Сначала молодые люди делают революцию, предварительно романтизировав этот процесс. Мы теперь знаем, что она делает с ними. Сначала их кончают в оврагах, яростных и непохожих — их убивает тот революционный народ, во имя которого они сами убивали сатрапов. Если они выживают, то их убивают потом — гиблой работой на лесоповале или пулей, если они слишком информированы.
Размышления о революционной целесообразности унылы и скучны, если происходят в бараке. Там уже никто не восхитится давней фразой поэтессы Витухновской: «Незачем знать врага в лицо, когда ему можно стрелять в спину». Там не до эстетики.
Русская литература как бы поставлена перед вызовом. Капитализм нехорош, система политической и персональной корректности внушает опасения, и, вместе с тем радоваться насилию нечего.
История про Витухновскую. Первая
В пору моего знакомства с ней, Витухновская неясным образом была связана с национал-большевистской партией. Не то дружила, не то враждовала с ней. Не то просто принимала чьи-то ухаживания. Понять это было невозможно.
Важнее была другая мысль — мысль о норме. Не о той, о которой часто говорили тогда, не о романе, где норма в кавычках. Одна женщина, сказала мне как-то: «Я не настоящий писатель — уж больно я нормальная». Она оказалась права. Мне нравилась мысль о норме, о нормальной жизни — в противовес хеппенингу. Собственно мысли — в противовес акции. Жизни в противовес смерти.

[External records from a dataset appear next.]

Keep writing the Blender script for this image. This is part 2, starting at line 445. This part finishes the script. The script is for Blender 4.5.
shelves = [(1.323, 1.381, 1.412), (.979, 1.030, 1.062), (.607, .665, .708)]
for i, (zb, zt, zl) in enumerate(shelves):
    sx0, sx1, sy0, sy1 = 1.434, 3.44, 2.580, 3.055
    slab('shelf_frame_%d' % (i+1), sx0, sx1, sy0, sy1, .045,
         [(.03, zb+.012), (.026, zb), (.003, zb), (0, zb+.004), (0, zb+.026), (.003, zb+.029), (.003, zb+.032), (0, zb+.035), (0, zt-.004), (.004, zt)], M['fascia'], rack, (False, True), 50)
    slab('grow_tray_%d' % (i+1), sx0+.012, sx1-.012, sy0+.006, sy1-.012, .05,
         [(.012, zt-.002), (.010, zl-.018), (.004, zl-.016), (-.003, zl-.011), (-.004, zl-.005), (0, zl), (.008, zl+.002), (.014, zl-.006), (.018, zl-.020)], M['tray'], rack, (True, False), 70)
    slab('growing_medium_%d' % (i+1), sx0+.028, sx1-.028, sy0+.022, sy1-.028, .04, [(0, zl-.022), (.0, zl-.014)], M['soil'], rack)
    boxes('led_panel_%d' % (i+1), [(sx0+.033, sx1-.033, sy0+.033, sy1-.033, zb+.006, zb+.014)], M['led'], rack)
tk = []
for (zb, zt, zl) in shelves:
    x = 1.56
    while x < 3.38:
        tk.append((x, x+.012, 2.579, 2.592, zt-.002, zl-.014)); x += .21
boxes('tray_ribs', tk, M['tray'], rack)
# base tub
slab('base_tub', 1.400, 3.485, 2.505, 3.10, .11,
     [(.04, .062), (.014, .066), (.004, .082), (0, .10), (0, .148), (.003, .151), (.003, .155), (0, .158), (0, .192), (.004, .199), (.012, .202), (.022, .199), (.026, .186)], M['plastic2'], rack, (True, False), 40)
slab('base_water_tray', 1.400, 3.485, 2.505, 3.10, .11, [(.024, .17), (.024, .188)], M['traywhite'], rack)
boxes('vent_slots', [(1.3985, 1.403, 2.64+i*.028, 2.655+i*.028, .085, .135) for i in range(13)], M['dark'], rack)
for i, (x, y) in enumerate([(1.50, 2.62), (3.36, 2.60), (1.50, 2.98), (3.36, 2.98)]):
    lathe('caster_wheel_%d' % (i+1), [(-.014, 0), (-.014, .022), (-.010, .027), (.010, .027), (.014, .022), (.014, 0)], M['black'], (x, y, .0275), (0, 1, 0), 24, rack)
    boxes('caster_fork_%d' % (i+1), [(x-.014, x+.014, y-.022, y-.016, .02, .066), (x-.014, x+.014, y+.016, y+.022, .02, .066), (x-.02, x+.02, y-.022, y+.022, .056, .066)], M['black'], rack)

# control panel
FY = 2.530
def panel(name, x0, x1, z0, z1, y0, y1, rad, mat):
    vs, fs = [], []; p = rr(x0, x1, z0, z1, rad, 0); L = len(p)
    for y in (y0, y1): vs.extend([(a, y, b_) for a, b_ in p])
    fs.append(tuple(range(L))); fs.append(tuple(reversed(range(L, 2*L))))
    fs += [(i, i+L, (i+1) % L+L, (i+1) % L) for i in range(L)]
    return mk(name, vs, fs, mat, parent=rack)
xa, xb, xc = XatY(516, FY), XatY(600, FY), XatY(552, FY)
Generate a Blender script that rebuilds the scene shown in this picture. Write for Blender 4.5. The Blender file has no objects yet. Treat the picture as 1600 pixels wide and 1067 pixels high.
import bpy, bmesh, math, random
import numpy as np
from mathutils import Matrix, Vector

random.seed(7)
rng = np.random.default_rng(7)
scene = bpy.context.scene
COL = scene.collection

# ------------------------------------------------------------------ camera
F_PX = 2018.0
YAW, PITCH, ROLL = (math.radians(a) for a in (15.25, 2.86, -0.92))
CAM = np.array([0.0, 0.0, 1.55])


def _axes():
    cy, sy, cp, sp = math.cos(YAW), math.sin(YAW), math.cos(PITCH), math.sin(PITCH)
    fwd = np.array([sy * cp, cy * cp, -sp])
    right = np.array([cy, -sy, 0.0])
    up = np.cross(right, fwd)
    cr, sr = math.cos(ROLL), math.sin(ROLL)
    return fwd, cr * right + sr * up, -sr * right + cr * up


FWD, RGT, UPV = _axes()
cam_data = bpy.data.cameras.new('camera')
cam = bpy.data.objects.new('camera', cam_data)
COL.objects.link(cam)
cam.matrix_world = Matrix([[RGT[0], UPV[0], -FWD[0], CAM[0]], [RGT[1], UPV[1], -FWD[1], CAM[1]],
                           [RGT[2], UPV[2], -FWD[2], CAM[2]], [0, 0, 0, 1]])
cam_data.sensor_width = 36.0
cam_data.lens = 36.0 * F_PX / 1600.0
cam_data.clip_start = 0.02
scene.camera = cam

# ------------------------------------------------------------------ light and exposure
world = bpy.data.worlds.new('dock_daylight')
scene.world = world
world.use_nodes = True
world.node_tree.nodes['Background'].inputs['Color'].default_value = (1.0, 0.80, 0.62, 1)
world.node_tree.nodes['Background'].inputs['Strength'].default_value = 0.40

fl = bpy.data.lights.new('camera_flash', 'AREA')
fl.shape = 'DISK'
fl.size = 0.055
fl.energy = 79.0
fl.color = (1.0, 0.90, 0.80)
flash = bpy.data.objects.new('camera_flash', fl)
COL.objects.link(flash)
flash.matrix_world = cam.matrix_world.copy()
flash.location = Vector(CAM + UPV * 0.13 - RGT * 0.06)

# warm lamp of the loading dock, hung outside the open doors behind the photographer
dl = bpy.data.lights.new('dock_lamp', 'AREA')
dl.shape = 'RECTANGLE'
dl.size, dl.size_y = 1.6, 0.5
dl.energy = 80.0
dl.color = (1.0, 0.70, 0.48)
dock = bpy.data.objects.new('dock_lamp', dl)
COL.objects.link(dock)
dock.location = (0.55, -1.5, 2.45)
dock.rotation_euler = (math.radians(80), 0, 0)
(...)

Я видел Алину Витухновскую у себя дома — не одну, а с какой-то свитой. Вся в чёрном, со странным цветом лица, она говорила о смерти. Она говорила о ней странно и слишком много. Витухновская тогда уже превратилась из литературной фигуры в общественную. Волею судьбы я приложил что-то к её освобождению из следственного изолятора…
История про Витухновскую. Вторая
На одном писательском мероприятии на сцену вышел литературный человек и зачитал требование её освободить. Потом, не поднимая головы, произнёс: «Кто за?» И, так же, не поднимая головы, заключил: «Единогласно».
Я там был, и помнил, что такие вещи я видел много лет назад. Тогда я освобождал из империалистических застенков курчавую американку Анжелу Девис. Мне такая преемственность не понравилась. Но закон есть закон, и если всё-таки выпустили, значит выпустили.
И вот теперь она говорила о смерти.
Это довольно тяжело — слушать, как говорит о смерти некрасивая девушка неуверенных форм, с серой кожей человека, живущего в подземелье. Воспевать смерть хорошо красивым пассионарным женщинам, им хорошо кричать «Патриа о муэрте!» с трибун — если они, конечно, знают иностранные языки.
Проповедь не произвела меня никакого впечатления, потому что я в этот момент вспоминал роман, где Хемингуэй тоже вглядывался в лицо собеседника и про себя бормотал о человеке, отмеченном печатью смерти: «Хочешь одурачить меня своей чахоткой, шулер. Я видел батальон на пыльной дороге, и каждый третий был обречён на смерть или на то, что хуже смерти, и не было на их лицах никаких печатей, а только пыль. Слышишь, ты, со своей печатью, ты, шулер, наживающийся на своей смерти. А сейчас ты хочешь меня одурачить. Не одурачивай, да не одурачен будешь».
Это одурачивание происходит быстро, не без помощи друзей и не без помощи инертного общественного мнения.
Люди играют в политику по принципу «Кто не против нас, тот с нами». Тогда имена скакали из «Лимонки» в «Завтра», от эстетских глянцевых журналов к дурно напечатанным на гектографе и криво сшитым изданиям.
История опять про это
Я всё это говорил к тому, что поэт подменяется некоей социальной функцией. Он превращается в банку с консервами на нью-йоркской выставке, в дюшановский унитаз. Его слова уже не видно. Он растворен в хеппиненге, законы построения которого не отличаются от любой другой рекламной акции.
Между тем именно о стихах надо говорить, если человек называет себя поэтом. Мнения всегда субъективны. Как говорил один хороший поэт: нельзя всё рифмовать со всем. Он говорил так именно потому, что если всякий образ, валяющийся на дороге, сопоставлять с любым другим, увиденным рядом — смысл поэзии теряется.
Но для хепеннинга это неважно. Важен лишь ряд скандализированных образов. Спорить о стихах становится бессмысленно.
А потом пришло время иных войн. И иных взрывов, которые уже не звучали как хлопушки на празднике. Взрывов, которые убивали людей десятками и сотнями — и отнюдь не гигиенически. Когда раздался первый из них, ещё можно было пошутить, раскидать листовки от имени «Союза революционных писателей». Потом шутить стало уже невозможно, и главный революционный писатель сбежал в Чехию. Страшная действительность победила эстетическую составляющую экстремальной литературы.